# Short problem
Look through the listing and locate every line containing the word "scene"; copy those lines.

# Data segment
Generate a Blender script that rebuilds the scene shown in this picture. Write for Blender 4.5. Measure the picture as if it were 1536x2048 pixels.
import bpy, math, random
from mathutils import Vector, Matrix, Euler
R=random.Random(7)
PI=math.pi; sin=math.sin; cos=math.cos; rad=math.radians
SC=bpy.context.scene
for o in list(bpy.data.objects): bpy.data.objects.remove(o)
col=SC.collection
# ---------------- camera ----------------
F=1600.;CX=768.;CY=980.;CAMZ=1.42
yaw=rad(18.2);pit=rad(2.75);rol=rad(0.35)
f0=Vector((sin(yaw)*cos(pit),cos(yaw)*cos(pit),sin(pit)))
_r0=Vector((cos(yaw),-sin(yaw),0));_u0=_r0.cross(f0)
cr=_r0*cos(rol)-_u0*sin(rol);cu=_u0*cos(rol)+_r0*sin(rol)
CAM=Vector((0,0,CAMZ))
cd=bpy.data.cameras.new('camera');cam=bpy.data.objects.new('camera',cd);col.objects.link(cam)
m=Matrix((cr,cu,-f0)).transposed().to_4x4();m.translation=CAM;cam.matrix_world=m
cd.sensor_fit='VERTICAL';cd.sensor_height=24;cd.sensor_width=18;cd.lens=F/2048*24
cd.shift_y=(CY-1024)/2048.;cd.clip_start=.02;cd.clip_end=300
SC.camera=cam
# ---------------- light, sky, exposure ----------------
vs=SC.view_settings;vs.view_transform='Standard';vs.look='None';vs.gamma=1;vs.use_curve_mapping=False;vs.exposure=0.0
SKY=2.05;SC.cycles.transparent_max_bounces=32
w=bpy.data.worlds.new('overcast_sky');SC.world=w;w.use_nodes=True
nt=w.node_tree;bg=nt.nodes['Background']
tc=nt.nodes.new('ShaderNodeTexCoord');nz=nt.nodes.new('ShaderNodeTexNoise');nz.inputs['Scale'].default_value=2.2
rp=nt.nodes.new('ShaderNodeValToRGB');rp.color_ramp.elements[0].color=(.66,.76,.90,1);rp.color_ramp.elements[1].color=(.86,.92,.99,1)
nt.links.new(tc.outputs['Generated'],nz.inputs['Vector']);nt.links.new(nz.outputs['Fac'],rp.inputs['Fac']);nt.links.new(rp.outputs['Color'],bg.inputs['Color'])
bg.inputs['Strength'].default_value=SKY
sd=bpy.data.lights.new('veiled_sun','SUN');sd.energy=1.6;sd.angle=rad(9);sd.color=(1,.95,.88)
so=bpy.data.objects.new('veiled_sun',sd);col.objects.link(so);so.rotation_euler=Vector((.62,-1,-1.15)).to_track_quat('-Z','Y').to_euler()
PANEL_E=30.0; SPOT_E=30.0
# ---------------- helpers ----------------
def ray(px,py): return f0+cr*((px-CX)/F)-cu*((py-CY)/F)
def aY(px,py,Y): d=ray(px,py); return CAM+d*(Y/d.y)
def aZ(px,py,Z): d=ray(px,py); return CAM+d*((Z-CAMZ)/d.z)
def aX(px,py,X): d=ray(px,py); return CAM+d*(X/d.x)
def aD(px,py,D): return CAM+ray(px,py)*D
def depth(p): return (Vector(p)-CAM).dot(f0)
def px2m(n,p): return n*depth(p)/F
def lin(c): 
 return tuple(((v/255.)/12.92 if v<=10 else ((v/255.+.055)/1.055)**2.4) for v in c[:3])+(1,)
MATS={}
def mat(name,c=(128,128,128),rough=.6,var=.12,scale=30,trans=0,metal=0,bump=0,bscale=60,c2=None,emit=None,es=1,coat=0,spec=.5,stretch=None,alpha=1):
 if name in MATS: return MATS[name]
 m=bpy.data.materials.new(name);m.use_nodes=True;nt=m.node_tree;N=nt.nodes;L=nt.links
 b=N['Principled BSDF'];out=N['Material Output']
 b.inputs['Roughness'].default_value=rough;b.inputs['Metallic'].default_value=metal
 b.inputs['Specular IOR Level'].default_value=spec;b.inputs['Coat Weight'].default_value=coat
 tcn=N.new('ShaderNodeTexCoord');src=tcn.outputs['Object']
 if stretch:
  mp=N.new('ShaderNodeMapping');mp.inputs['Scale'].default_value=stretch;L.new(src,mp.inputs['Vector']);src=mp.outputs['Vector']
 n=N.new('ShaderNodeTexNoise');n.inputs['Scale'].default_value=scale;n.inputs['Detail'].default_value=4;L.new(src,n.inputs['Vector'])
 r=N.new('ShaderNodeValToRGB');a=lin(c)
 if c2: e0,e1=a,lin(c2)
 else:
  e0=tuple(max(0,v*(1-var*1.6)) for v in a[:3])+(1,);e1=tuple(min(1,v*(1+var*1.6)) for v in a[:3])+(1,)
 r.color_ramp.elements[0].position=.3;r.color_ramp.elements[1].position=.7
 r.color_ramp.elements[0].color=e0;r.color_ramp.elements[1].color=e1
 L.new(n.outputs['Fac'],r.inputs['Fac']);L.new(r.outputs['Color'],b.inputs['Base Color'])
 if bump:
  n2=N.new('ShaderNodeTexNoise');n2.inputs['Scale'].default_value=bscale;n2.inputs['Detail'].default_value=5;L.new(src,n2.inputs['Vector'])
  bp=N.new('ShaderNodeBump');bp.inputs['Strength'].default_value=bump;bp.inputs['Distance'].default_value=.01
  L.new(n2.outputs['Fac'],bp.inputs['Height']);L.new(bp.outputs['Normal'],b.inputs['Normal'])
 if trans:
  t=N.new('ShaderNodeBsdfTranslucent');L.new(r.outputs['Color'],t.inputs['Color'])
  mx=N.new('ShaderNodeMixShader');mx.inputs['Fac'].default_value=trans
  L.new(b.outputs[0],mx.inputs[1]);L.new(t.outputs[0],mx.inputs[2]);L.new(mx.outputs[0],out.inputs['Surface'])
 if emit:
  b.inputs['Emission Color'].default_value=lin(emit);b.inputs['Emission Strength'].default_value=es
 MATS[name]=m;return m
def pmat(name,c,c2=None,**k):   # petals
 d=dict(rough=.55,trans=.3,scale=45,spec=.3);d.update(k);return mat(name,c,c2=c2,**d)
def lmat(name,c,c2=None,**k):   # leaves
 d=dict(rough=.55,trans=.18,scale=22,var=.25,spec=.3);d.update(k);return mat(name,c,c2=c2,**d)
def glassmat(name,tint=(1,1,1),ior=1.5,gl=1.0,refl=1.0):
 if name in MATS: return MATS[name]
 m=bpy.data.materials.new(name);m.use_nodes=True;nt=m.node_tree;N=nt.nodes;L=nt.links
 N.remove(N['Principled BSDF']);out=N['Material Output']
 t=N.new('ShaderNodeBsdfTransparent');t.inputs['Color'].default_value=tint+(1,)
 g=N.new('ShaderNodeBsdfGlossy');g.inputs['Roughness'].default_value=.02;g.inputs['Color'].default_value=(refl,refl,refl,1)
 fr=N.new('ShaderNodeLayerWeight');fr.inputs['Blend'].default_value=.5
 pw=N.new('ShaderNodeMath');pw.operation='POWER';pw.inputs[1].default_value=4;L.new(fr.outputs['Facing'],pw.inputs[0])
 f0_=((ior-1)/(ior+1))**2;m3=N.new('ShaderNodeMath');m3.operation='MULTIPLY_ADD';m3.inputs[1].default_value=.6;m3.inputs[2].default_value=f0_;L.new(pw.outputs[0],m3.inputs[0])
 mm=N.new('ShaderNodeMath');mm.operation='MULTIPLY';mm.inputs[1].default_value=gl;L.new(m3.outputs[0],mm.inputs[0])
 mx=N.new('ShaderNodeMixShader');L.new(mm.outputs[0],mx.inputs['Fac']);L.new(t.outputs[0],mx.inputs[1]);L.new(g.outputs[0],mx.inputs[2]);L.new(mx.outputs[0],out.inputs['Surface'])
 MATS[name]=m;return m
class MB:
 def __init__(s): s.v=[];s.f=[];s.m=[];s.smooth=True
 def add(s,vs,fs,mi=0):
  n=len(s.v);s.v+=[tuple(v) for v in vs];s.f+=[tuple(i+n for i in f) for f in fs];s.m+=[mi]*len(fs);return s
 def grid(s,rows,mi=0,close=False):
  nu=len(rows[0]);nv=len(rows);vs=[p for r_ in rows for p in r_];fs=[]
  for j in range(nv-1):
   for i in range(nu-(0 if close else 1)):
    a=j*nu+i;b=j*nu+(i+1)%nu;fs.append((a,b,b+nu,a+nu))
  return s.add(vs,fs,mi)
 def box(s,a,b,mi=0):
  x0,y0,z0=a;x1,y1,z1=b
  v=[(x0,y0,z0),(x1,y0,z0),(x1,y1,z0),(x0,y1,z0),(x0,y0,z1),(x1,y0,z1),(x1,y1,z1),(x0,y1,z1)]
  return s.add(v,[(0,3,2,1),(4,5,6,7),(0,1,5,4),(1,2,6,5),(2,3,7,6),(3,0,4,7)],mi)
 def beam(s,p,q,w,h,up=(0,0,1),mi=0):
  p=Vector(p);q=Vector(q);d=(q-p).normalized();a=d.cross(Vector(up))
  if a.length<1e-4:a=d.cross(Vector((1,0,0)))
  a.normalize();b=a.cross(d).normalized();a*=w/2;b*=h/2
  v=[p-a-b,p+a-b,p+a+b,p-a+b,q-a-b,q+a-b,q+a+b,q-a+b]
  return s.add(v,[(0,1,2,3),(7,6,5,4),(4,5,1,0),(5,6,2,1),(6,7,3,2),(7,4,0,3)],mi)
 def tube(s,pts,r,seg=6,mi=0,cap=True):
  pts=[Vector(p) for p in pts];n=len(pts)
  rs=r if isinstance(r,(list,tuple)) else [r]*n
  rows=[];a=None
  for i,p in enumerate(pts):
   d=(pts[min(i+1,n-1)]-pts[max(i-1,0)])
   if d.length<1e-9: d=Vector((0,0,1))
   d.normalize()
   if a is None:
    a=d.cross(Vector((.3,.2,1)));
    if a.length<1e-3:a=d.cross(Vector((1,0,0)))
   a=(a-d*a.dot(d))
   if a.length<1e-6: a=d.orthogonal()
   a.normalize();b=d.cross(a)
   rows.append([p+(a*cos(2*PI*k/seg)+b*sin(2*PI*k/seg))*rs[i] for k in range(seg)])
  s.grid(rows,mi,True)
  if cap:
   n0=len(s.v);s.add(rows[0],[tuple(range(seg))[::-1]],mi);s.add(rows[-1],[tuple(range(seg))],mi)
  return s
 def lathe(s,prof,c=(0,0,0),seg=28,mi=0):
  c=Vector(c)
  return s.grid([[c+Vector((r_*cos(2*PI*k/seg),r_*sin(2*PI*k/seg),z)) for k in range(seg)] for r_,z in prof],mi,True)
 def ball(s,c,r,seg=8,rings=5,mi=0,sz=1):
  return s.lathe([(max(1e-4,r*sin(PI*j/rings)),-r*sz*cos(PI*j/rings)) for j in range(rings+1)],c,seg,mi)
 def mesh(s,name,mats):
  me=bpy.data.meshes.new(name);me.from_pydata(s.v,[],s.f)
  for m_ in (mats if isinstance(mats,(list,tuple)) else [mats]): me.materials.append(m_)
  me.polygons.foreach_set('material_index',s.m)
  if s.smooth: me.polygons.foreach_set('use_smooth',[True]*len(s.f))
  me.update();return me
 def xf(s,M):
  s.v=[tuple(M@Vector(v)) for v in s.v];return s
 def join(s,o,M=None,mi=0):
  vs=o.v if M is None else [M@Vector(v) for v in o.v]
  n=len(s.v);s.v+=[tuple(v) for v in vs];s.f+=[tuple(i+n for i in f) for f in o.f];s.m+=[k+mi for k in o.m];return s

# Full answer
Generate a Blender script that rebuilds the scene shown in this picture. Write for Blender 4.5. Measure the picture as if it were 1536x2048 pixels.
SC=bpy.context.scene